The Phaistos disc front. Disc of fired clay covered on both sides with a spiral of stamped symbols, c.15 cm, c.1700-1600 BC. Minoan art. Heraklion Archaeological Museum Crete. (Photo by: Leemage/UIG via Getty Images)

A linguist may have unveiled the mystery behind the famed Phaistos Disc, a 15cm fired clay tablet uncovered in 1908 in the Minoan palace of Phaistos on the island of Crete, possibly dating to the middle or late Minoan Bronze Age.

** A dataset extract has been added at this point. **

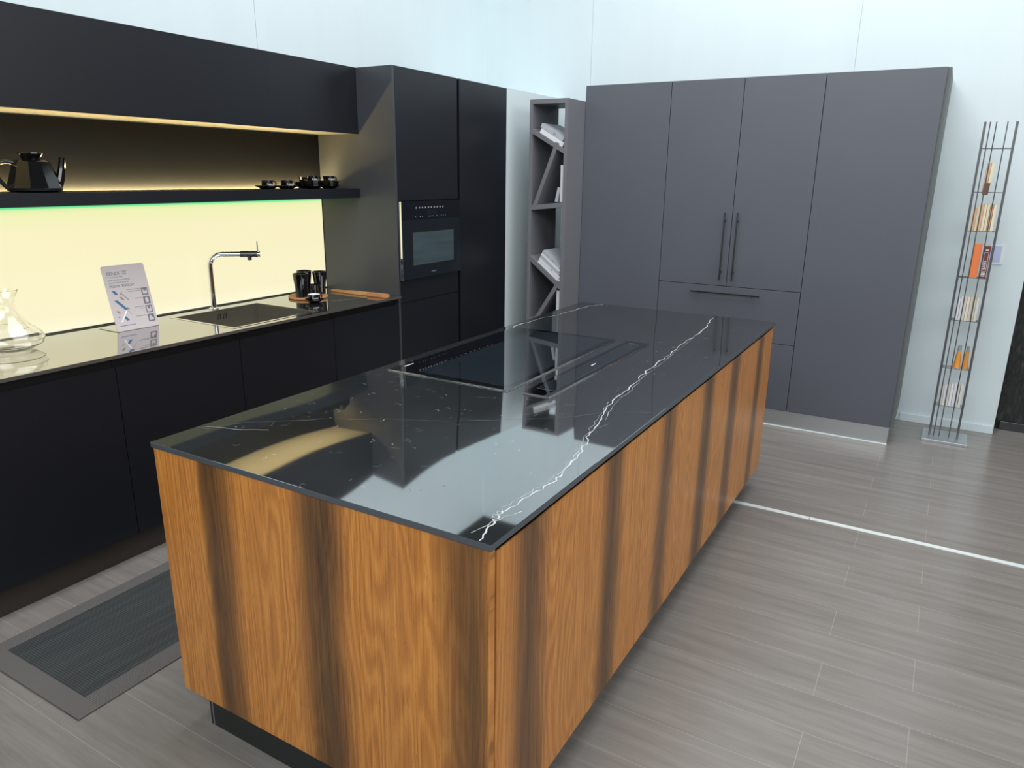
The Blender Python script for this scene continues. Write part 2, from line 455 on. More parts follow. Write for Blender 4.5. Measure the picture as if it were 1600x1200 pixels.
ZV = 0.92025
vein(mb, main, 0.0028, M['vein'], ZV, 0.0065, 7, 3)
vein(mb, [(x-0.012, y+0.01) for x, y in main[1:9]], 0.0009, M['vein'], ZV+0.0001, 0.006, 7, 8)
vein(mb, [(x+0.012, y) for x, y in main[7:13]], 0.0007, M['vein'], ZV+0.0001, 0.005, 7, 11)
vein(mb, [(-1.09, 0.14), (-1.0, 0.251), (-0.846, 0.383), (-0.685, 0.486), (-0.512, 0.575), (-0.293, 0.736), (-0.207, 0.826), (-0.126, 0.938), (-0.016, 0.985)], 0.0009, M['veinfaint'], ZV, 0.004, 8, 4)
vein(mb, [(-1.044, 1.70), (-1.044, 1.799), (-1.062, 1.953), (-1.057, 2.177), (-1.018, 2.357), (-1.004, 2.655), (-0.953, 2.75)], 0.003, M['vein'], ZV, 0.008, 5, 5)
vein(mb, [(-1.075, 0.16), (-0.98, 0.19), (-0.9, 0.234)], 0.0012, M['vein'], ZV, 0.003, 4, 6)
vein(mb, [(-0.06, 0.02), (-0.045, 0.10), (-0.02, 0.16)], 0.0015, M['vein'], ZV, 0.004, 5, 9)
rnd = random.Random(21)
for i in range(85):     # short loose flecks, denser at the near left end
    x = rnd.uniform(-1.05, -0.2); y = rnd.uniform(0.05, 0.9) if rnd.random() < .8 else rnd.uniform(0.9, 2.6)
    if y > 0.9 and -1.06 < x < -0.34: x = rnd.uniform(-0.33, -0.05)
    a = rnd.uniform(0, PI); l = rnd.uniform(0.004, 0.017)
    vein(mb, [(x, y), (x+l*math.cos(a), y+l*math.sin(a)), (x+1.6*l*math.cos(a+.6), y+1.6*l*math.sin(a+.6))], 0.0006, M['vein'] if i % 2 == 0 else M['veinfaint'], ZV, 0.0012, 3, i)
wt = mb.build('island_worktop')
setp(wt, 'glossy black marble slab with a white vein on top of the oak island', 'worktop')
rebase(wt, (0, 0, 0.9045))

# hob
hob = thing('induction_hob', 'wide black glass hob set in the island worktop', 'hob', (-0.78, 1.41, 0.9205))
bx(-1.0445, -0.5155, 0.932, 1.890, 0.9203, 0.9228, 0.001).build('steel_rim', M['steel'], hob)
bx(-1.042, -0.518, 0.9345, 1.8875, 0.9229, 0.9250, 0.001).build('glass_top', M['hobglass'], hob)
bx(-0.925, -0.545, 0.975, 1.862, 0.92505, 0.9252).build('cooking_zone', M['hobinner'], hob)
for i in range(16): bx(-0.937, -0.933, 0.99+i*0.034, 0.996+i*0.034, 0.9251, 0.9252).build('touch_mark', M['greyprint'], hob)
bx(-1.018, -1.013, 1.0, 1.055, 0.9251, 0.9252).build('logo_mark', M['white'], hob)
ex = thing('downdraft_extractor', 'long narrow black extractor strip beside the hob on the island', 'extractor', (-0.415, 1.42, 0.9205))
bx(-0.4695, -0.3605, 0.9435, 1.898, 0.9203, 0.9226, 0.001).build('steel_rim', M['steel'], ex)
bx(-0.4675, -0.3625, 0.9455, 1.896, 0.9227, 0.9250, 0.001).build('glass_frame', M['hobglass'], ex)
mb = MB()
for x0, x1, y0, y1 in ((-0.4485, -0.4472, 1.015, 1.83), (-0.3828, -0.3815, 1.015, 1.83), (-0.4472, -0.3828, 1.015, 1.017)): mb.box(x0, x1, y0, y1, 0.925, 0.9255)
mb.tube([(-0.4478+0.0328-0.0328*math.cos(a*PI/8), 1.83+0.026*math.sin(a*PI/8), 0.9252) for a in range(9)], 0.0006, 6)
mb.build('flap_outline', M['steel'], ex)
bx(-0.4465, -0.3835, 1.0175, 1.828, 0.9251, 0.9254).build('flap', M['hobinner'], ex)
bx(-0.419, -0.415, 1.40, 1.44, 0.9255, 0.9256).build('logo_mark', M['white'], ex)
MB().lathe([(0, 0.9258), (0.004, 0.9258), (0.004, 0.925), (0, 0.925)], -0.415, 1.80, 16).build('button', M['steel'], ex)

# ------------------------------------------------------------------ sink run
XD = -2.121; XC = -2.100; XW = -2.712; YT = 2.331
seams = [-1.32, -0.70, -0.09, 0.527, 1.14, 1.768, YT-0.001]
lab = ['black base cabinet under the sink counter, beyond the decanter at the frame edge', 'black base cabinet under the counter, far left end of the run',
       'black base cabinet under the counter, at the left edge of the photo below the decanter', 'black base cabinet below the info sign, between the decanter end and the sink',
       'black base cabinet directly under the steel sink', 'black base cabinet under the wooden tray, against the tall oven unit']
for i, (a, b) in enumerate(zip(seams, seams[1:])):
    t = thing('base_cabinet', lab[i], 'cabinet', (XD, (a+b)/2, 0), 'black base cabinets of the sink run')
    mb = MB(); mb.box(XW+0.02, XD-0.0215, a+0.001, a+0.018, 0.127, 0.905); mb.box(XW+0.02, XD-0.0215, b-0.018, b-0.001, 0.127, 0.905)
    mb.box(XW+0.02, XD-0.0215, a+0.018, b-0.018, 0.127, 0.145); mb.box(XW+0.002, XW+0.02, a+0.001, b-0.001, 0.127, 0.905)
    mb.build('carcass', M['void'], t)
    if i != 4: bx(XD-0.06, XD-0.0215, a+0.018, b-0.018, 0.80, 0.905).build('grip_channel', M['void'], t)
    else: bx(XD-0.0255, XD-0.0215, a+0.018, b-0.018, 0.80, 0.905).build('grip_channel', M['void'], t)
    mb = MB(); mb.prism([(XD-0.021, 0.845), (XD-0.003, 0.868), (XD, 0.868), (XD, 0.1255), (XD-0.021, 0.1255)], 'y', a+0.0013, b-0.0013, 0.0008)
    mb.build('door', M['black'], t)
setp(bx(XW+0.05, XD-0.05, -1.32, YT-0.002, 0, 0.1265).build('plinth', M['darkplinth']), 'dark brown plinth running along the floor below the black base cabinets', 'plinth')

# counter with sink cut-out (built as a frame of four slabs in one mesh)
SX0, SX1, SY0, SY1 = -2.605, -2.15, 1.14, 1.67
mb = MB()
z0, z1 = 0.906, 0.92
mb.box(XW+0.004, SX0, -1.32, YT-0.001, z0, z1, 0, M['stone2']); mb.box(SX1, XC, -1.32, YT-0.001, z0, z1, 0, M['stone2'])
mb.box(SX0, SX1, -1.32, SY0, z0, z1, 0, M['stone2']); mb.box(SX0, SX1, SY1, YT-0.001, z0, z1, 0, M['stone2'])
mb.box(XC, XC+0.0012, -1.32, YT-0.001, z0, z1-0.0003, 0, M['stoneedge2'])
vein(mb, [(-2.52, 1.80), (-2.43, 1.833), (-2.36, 1.90), (-2.30, 2.02)], 0.0011, M['vein'], 0.9203, 0.004, 4, 31)
vein(mb, [(-2.34, 1.93), (-2.282, 1.988), (-2.253, 2.204), (-2.22, 2.32)], 0.0014, M['vein'], 0.9203, 0.006, 5, 32)
vein(mb, [(-2.19, 1.50), (-2.17, 1.56), (-2.16, 1.60)], 0.0012, M['vein'], 0.9203, 0.004, 5, 33)
setp(mb.build('sink_worktop'), 'black marble worktop of the sink run with reflection of the glowing backsplash', 'worktop')

sk = thing('sink', 'square stainless steel sink basin let into the black worktop', 'sink', ((SX0+SX1)/2, (SY0+SY1)/2, 0.7))
mb = MB(); zb_, r = 0.72, 0.004
x0, x1, y0, y1 = SX0+0.0005, SX1-0.0005, SY0+0.0005, SY1-0.0005
mb.box(x0, x0+r, y0, y1, zb_, 0.9215); mb.box(x1-r, x1, y0, y1, zb_, 0.9215); mb.box(x0+r, x1-r, y0, y0+r, zb_, 0.9215); mb.box(x0+r, x1-r, y1-r, y1, zb_, 0.9215)
mb.box(x0, x1, y0, y1, zb_-0.004, zb_)
mb.build('basin', M['brushed'], sk)
mb = MB(); w_ = 0.012
mb.box(SX0-w_, SX1+w_, SY0-w_, SY0+0.001, 0.9202, 0.9218); mb.box(SX0-w_, SX1+w_, SY1-0.001, SY1+w_, 0.9202, 0.9218)
mb.box(SX0-w_, SX0+0.001, SY0, SY1, 0.9202, 0.9218); mb.box(SX1-0.001, SX1+w_, SY0, SY1, 0.9202, 0.9218)
mb.build('rim', M['steel'], sk)
mb = MB()
for k in (0, 1, 2, 4, 5, 6): mb.box(SX0+0.0043, SX0+0.0056, 1.395+k*0.0095, 1.399+k*0.0095, 0.868, 0.899)
mb.build('overflow_slots', M['void'], sk)
MB().lathe([(0, 0.7225), (0.04, 0.7225), (0.045, 0.7202), (0, 0.7202)], -2.38, 1.40, 32).build('drain', M['steel'], sk)

# faucet
fx, fy = -2.645, 1.415
fa = thing('kitchen_faucet', 'chrome kitchen faucet with a horizontal swivel spout behind the sink', 'faucet', (fx, fy, 0.92))
MB().lathe([(0, 0.9205), (0.026, 0.9205), (0.026, 0.926), (0.0185, 0.93), (0, 0.93)], fx, fy, 32).build('base_ring', M['chrome'], fa)
ang = math.atan2(1.574-fy, -2.45-fx); dx, dy = math.cos(ang), math.sin(ang); ln = math.hypot(1.574-fy, -2.45-fx)
pts = [(fx, fy, 0.93), (fx, fy, 1.04), (fx, fy, 1.145)]
for k in range(1, 9):
    a = k/8*PI/2; pts.append((fx+dx*0.065*(1-math.cos(a)), fy+dy*0.065*(1-math.cos(a)), 1.147+0.065*math.sin(a)))
pts.append((fx+dx*(ln-0.085), fy+dy*(ln-0.085), 1.212))
MB().tube(pts, 0.0145, 24).build('spout_pipe', M['chrome'], fa)
MB().tube([(fx+dx*(ln-0.09), fy+dy*(ln-0.09), 1.212), (fx+dx*ln, fy+dy*ln, 1.212)], 0.0165, 24).build('mixer_head', M['gunmetal'], fa)
MB().tube([(fx+dx*ln, fy+dy*ln, 1.212), (fx+dx*(ln+0.012), fy+dy*(ln+0.012), 1.212)], 0.0172, 24).build('end_cap', M['chrome'], fa)
MB().tube([(fx+dx*(ln-0.045), fy+dy*(ln-0.045), 1.20), (fx+dx*(ln-0.045), fy+dy*(ln-0.045), 1.181)], 0.011, 20).build('aerator', M['gunmetal'], fa)
MB().tube([(fx+dx*(ln-0.002), fy+dy*(ln-0.002), 1.225), (fx+dx*(ln-0.002), fy+dy*(ln-0.002), 1.28)], 0.0042, 12).build('lever', M['chrome'], fa)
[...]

Following painstaking efforts together with University of Oxford phonetics professor John Coleman, to decipher Linear A and Linear B script, Dr Gareth Owens believes the disc may be an ancient hymn to Astarte, the goddess of love.

Dr Owens, who is also the coordinator of the Erasmus program for the Technological Educational Institute (TEI) of Crete, says he believes the Phaistos Disc appears to be a prayer to the mother goddess of the Minoan era; a pregnant divinity may be Astarte, the goddess of fertility, sexuality and war.

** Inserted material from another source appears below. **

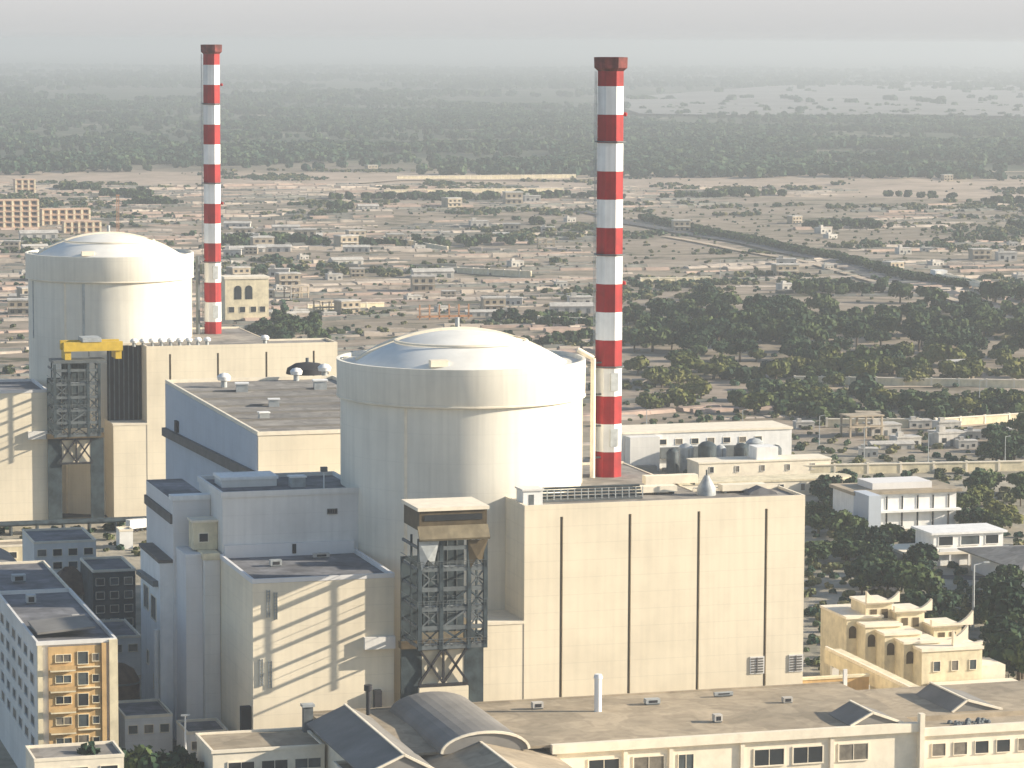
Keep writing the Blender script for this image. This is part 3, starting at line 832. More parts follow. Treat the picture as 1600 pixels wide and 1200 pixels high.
# dark shaded low buildings to the left
def simple_block(name, label, cat, x0, x1, y0, y1, h, m, roofm=None, winrows=0, wincols=0, side=False, group=None, wm=None):
    t = thing(name, label, cat, (x0, y0, 0), 0, group)
    W, D = x1 - x0, y1 - y0
    MB().box(0, W, 0, D, 0, h).build('wall', m, t)
    MB().box(0.4, W - 0.4, 0.4, D - 0.4, h, h + 0.1).build('roof', roofm or M_['roof'], t)
    parapet(t, -0.1, W + 0.1, -0.1, D + 0.1, h + 0.02, 0.6, 0.4, wm or M_['trim'])
    for r in range(winrows):
        zz = h - 2.6 - r * 3.4
        for c in range(wincols):
            ww = W / wincols
            win_y(t, ww * c + ww * 0.22, ww * (c + 1) - ww * 0.22, zz - 0.6, zz + 1.1, -0.01, wm, bars=0)
        if side:
            n = max(1, int(D / 4))
            for c in range(n): win_x(t, D / n * (c + 0.25), D / n * (c + 0.75), zz - 0.6, zz + 1.1, -0.01)
    return t
simple_block('workshop', 'dark shaded workshop with window rows right of the brown-roofed hut', 'building', -63.5, -53, 108, 128, 20, M_['louvre'], M_['roof_dark'], 4, 3)
simple_block('workshop', 'low shaded workshop in front of the brown-roofed hut', 'building', -72, -57, 78, 100, 9, M_['grey'], M_['roof_dark'], 1, 4)
t = thing('gate_house', 'white square hut with a dark brown hipped roof', 'hut', (-66.2, 128, 0))
MB().box(-3.6, 3.6, -4, 4, 0, 12.4).build('wall', M_['white'], t)
MB().add([(-7, -7, 12.2), (7, -7, 12.2), (7, 7, 12.2), (-7, 7, 12.2), (-1.2, 0, 18.5), (1.2, 0, 18.5)],
         [(0, 1, 5, 4), (1, 2, 5), (2, 3, 4, 5), (3, 0, 4), (3, 2, 1, 0)]).build('roof', M_['brown'], t)
# ochre office block
t = thing('office_block', 'ochre office block with balconies at the lower left corner', 'building', (-98.4, -42, 0))
W, H = 15.6, 31.2
MB().box(0, W, 0, 60, 0, H).build('wall', M_['grey'], t)
MB().box(2.2, W - 3.0, -0.5, 0, 2, H - 0.4).build('front_wall', M_['ochre'], t)
MB().box(W - 1.4, W + 0.3, -0.9, 0, 0, H + 0.6).build('corner_pier', M_['sandstone'], t)
MB().box(W - 2.9, W - 2.0, -0.9, 0, 0, H).build('corner_pier', M_['ochre'], t)
MB().box(0, 1.0, -0.8, 0, 0, H).build('corner_pier', M_['sandstone'], t)
MB().box(0.4, W - 0.4, 0.4, 59, H, H + 0.12).build('roof', M_['roof_dark'], t)
parapet(t, -0.2, W + 0.2, -0.55, 60, H + 0.05, 0.8, 0.5, M_['grey'])
MB().prism([(1, H + 1.0), (W - 3, H + 1.8), (W - 3, H + 2.2), (1, H + 1.4)], 'y', 6, 20).build('roof_canopy', M_['vault'], t)
for fl in range(5):
    z = H - 3.6 - fl * 4.2
    win_y(t, 8.0, 10.0, z - 0.4, z + 2.0, -0.51, M_['sandstone'], bars=0)
    win_y(t, 3.6, 6.6, z + 0.2, z + 1.6, -0.51, M_['sandstone'], bars=1)
    win_y(t, 10.9, 12.1, z + 0.1, z + 1.5, -0.51, M_['sandstone'], bars=0)
    MB().box(2.4, 7.4, -1.6, -0.5, z - 1.6, z - 1.3).build('balcony_slab', M_['sandstone'], t)
    MB().box(2.4, 7.4, -1.6, -1.45, z - 1.3, z - 0.5).build('balcony_front', M_['ochre'], t)
    MB().box(7.9, 12.3, -1.1, -0.5, z - 1.1, z - 0.9).build('ledge', M_['sandstone'], t)
for k in range(6):
    for fl in range(5): win_x(t, 4 + k * 9, 9 + k * 9, H - 4.6 - fl * 4.2, H - 2.6 - fl * 4.2, -0.01, M_['grey'])
simple_block('office_block', 'grey flat-roofed block behind the ochre office block', 'building', -100, -82, 20, 62, 30.5, M_['grey'], M_['roof_dark'], 0, 0)
t = thing('vaulted_shed', 'shaded shed with curved grey roof behind the flat-roofed block at the left edge', 'shed', (-97, 66, 0))
pts = [(0, 0), (14, 0), (14, 24)] + [(7 + 7 * math.cos(a * math.pi / 10), 24 + 4 * math.sin(a * math.pi / 10)) for a in range(1, 10)] + [(0, 24)]
MB().prism(pts, 'y', 0, 40).build('shell', M_['vault'], t); MB().box(4, 10, -0.1, 0, 16, 22).build('door', M_['steel'], t)

# low yard things left of the striped block
simple_block('pump_house', 'low shaded pump house at the foot of the stepped blocks', 'building', -76, -66, -12, 4, 9, M_['grey'], M_['roof_dark'], 1, 3)
simple_block('pump_house', 'small shaded annex hut between the pump house and the striped block', 'building', -65.5, -57, -26, -14, 8, M_['grey'], M_['roof_dark'], 1, 2)
t = thing('storage_tank', 'dark domed storage tank in the shaded yard right of the ochre office block', 'tank', (-73, 14, 0))
MB().lathe([(4.6, 0), (4.6, 12), (3.4, 14.4), (1.5, 15.6), (0.01, 15.9)], n=32).build('shell', M_['brown'], t)
MB().lathe([(4.62, 11.6), (4.8, 11.6), (4.8, 12.0), (4.62, 12.0)], n=32).build('rim', M_['steel'], t)
t = thing('lamp_post', 'white lamp post in the shaded yard right of the ochre office block', 'lamp', (-68.5, -40, 0))
MB().tube((0, 0, 0), (0, 0, 15), 0.25, 0.16, n=8).build('pole', M_['white'], t); MB().box(-0.9, 0.9, -0.3, 0.3, 15, 15.3).build('lamp_head', M_['steel_l'], t)
t = thing('yard_fence', 'long dark mesh fence at the foot of the striped block', 'fence', (-78, -47, 0))
mb = MB()
for k in range(12): mb.beam((k * 2.2, 0, 0), (k * 2.2, 0, 9), 0.2)
mb.build('post', M_['steel'], t)
mb = MB()
for k in range(10): mb.box(0, 24.2, -0.05, 0.05, 0.6 + k * 0.9, 0.72 + k * 0.9)
mb.build('mesh_panel', M_['steel'], t)

# ------------------------------------------------------------------ foreground roofs
t = thing('turbine_hall', 'broad low hall with tan sheet roof and cream cornice along the bottom edge', 'building', (0, 0, 0))
Z = 18.0
MB().box(-9, 66, -98, -58, 0, Z - 0.6).build('wall', M_['trim'], t)
MB().box(-47.5, -9, -90, -58, 0, Z - 0.6).build('wall', M_['trim'], t)
MB().prism([(-97.5, Z - 0.6), (-58.5, Z - 0.6), (-58.5, Z + 0.1), (-78, Z + 0.5), (-90, Z - 0.1), (-97.5, Z - 0.1)], 'x', -47.0, 65.6).build('roof', M_['roof_tan'], t)
MB().box(-9.5, 66.5, -98.9, -97.6, Z - 1.6, Z + 0.15).build('cornice', M_['trim'], t)
MB().box(-47.8, 66, -58.4, -57.9, Z - 0.6, Z + 0.4).build('rear_parapet', M_['roof_tan'], t)
for k, x in enumerate((-2, 7, 16, 31.5, 39.5, 49)):
    win_y(t, x, x + (6.0 if k != 2 else 3), Z - 6.5, Z - 3.4, -98.02, M_['trim'], bars=1)
for x in (4.8, 14, 28.5, 47): MB().box(x, x + 0.8, -98.5, -98, 0, Z - 1.6).build('pilaster', M_['trim'], t)
# pipe and columns on it
t = thing('roof_post', 'white standpipe rising from the tan foreground roof', 'pipe', (7.9, -73, Z + 0.3))
MB().tube((0, 0, 0), (0, 0, 6.8), 0.75, n=12).build('pipe', M_['white'], t); MB().tube((0, 0, 6.8), (0, 0, 7.6), 0.95, 0.7, n=12).build('cap', M_['white'], t)
t = thing('roof_post', 'black standpipe on the tan foreground roof by the striped block', 'pipe', (-36.5, -63.5, Z + 0.3))
MB().tube((0, 0, 0), (0, 0, 4.8), 0.42, n=10).build('pipe', M_['black'], t); MB().tube((0, 0, 4.8), (0, 0, 5.9), 0.85, n=10).build('cap', M_['black'], t)
t = thing('roof_post', 'dark square duct at the left end of the tan foreground roof', 'duct', (-47.6, -62.5, 8))
MB().box(-1.8, 0.1, -0.7, 0.7, 0, 12.4).build('shaft', M_['steel'], t); MB().box(-2.1, 0.4, -1, 1, 12.4, 12.9).build('cap', M_['steel_l'], t)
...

Due to the indecipherable Linear A script, the Phaistos Disc has been one of the most puzzling mysteries in archaeology.

“There is no doubt that we’re talking about a religious text. This is clear from a comparison made with other religious words from other inscriptions from the holy mountains of Crete, and other texts. We have words that are exactly the same,” Dr Owens told iefimerida, and adds that he suspects it is a hymn to Astarte, the goddess of love.

Dr Owens, who refers to the disc as the “first Minoan CD-Rom”, believes the perplexing spiraling text on one side of the clay tablet is an ode to Astarte and the other to a mother goddess.

Previous efforts to interpret the 4,000-year-old plate have suggested it was a prayer, a narrative or an adventure story, a call to arms, a board game, an astronomical document or a solar calendar.